All that said, Blue Underground released Zombie on Blu-ray last year and it is supposed to be absolutely beautiful. This 1979 loose follow up to Romero’s Dawn of the Dead has finally been given the attention it deserves. An uncut, high-def blu-ray transfer packed with extras, so many that it comes packaged with a second disc comprised entirely of extras. Just look at what all comes on this Blu-ray:


Audio Commentary with Star Ian McCulloch and Diabolik Magazine Editor Jason J. Slater

Theatrical Trailers

TV Spots

Radio Spots

Poster & Still Gallery

Guillermo del Toro Intro


"Zombie Wasteland" - Interviews with Stars Ian McCulloch, Richard Johnson & Al Cliver, and Actor/Stuntman Ottaviano Dell'Acqua

"Flesh Eaters on Film" - Interview with Co-Producer Fabrizio De Angelis

"Deadtime Stories" - Interviews with Co-Writers Elisa Briganti and (Uncredited) Dardano Sacchetti

"World of the Dead" - Interviews with Cinematographer Sergio Salvati and Production & Costume Designer Walter Patriarca

"Zombi Italiano" - Interviews with Special Make-Up Effects Artists Gianetto De Rossi & Maurizio Trani and Special Effects Artist Gino De Rossi

"Notes on a Headstone" - Interview with Composer Fabio Frizzi

"All in the Family" - Interview with Antonella Fulci

"Zombie Lover" - Award-Winning Filmmaker Guillermo del Toro talks about one of his favorite films

Amazing! Now this disc was released in October of 2011, almost a year ago, so why am I just now writing about it? Well, until now I haven’t broken down and bought a copy. But thanks to Brother D over at MAIL ORDER ZOMBIE (thanks for the present, Derek) I finally ordered my copy today and am jazzed about checking out all the crystal clear carnage in high def!

There is just something about Fulci’s work that seems to resonate more with me as I get older. I first saw Zombie sometime in the late 80s when I was in college. I of course loved the gore scenes but my appreciation probably ended there – well, there and with the multiple nude scenes throughout the film. Perhaps my sensibilities have changed as I’ve gotten older, or maybe I’m just a more sophisticated movie watcher. But regardless, suffice it to say there is so much more to appreciate in his work.

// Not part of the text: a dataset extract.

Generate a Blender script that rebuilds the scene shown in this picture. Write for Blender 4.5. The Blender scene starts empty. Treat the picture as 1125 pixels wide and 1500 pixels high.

Zombie in particular has a sense of dread throughout the entire movie. It reeks of atmosphere. It is unrelenting. This was considered an unofficial sequel to DAWN OF THE DEAD (called ZOMBI in Italy), thus the confusing title ZOMBI 2. But unlike DAWN, there are never any humorous moments, never a respite from the onslaught of terror. In that sense it is closer to the original NIGHT OF THE LIVING DEAD than DAWN. The undead in ZOMBIE, however, are scarier than anything Romero presented onscreen, particularly in his latest couple of films where they’ve become mere punch lines to a lame joke. Fulci’s zombies are the things of nightmares. Maggots, worms, rot, decay – rancid creatures that that were buried and forgotten and have come back to destroy mankind. Romero’s zombies are us. There is no humanity in Fulci’s zombies. And unlike Romero’s films there is no social commentary in ZOMBIE. Which is fitting as that would have made it more… human. The action is presented straightforward without interpretation, which serves to intensify the onscreen violence and terror.

Fulci’s movies are more about the emotional and visceral impact than the storylines. They have a dream-like quality about them. In fact, the word I used earlier, nightmare, is apt in the description of his work. Fulci wasn’t concerned so much with linear storytelling as he was with delivering nightmarish scenes. He never blinks or diverts his gaze - instead he focuses his lens firmly on scenes of unbelievably gruesome violence and forces the viewer to stare at it as if their eyes were propped open. I can’t wait to stare at these scenes again through the clarified vision of Blu-ray. It is as if a celluloid cataract has been removed and I’ll be seeing his work for the first time in crystal clarity.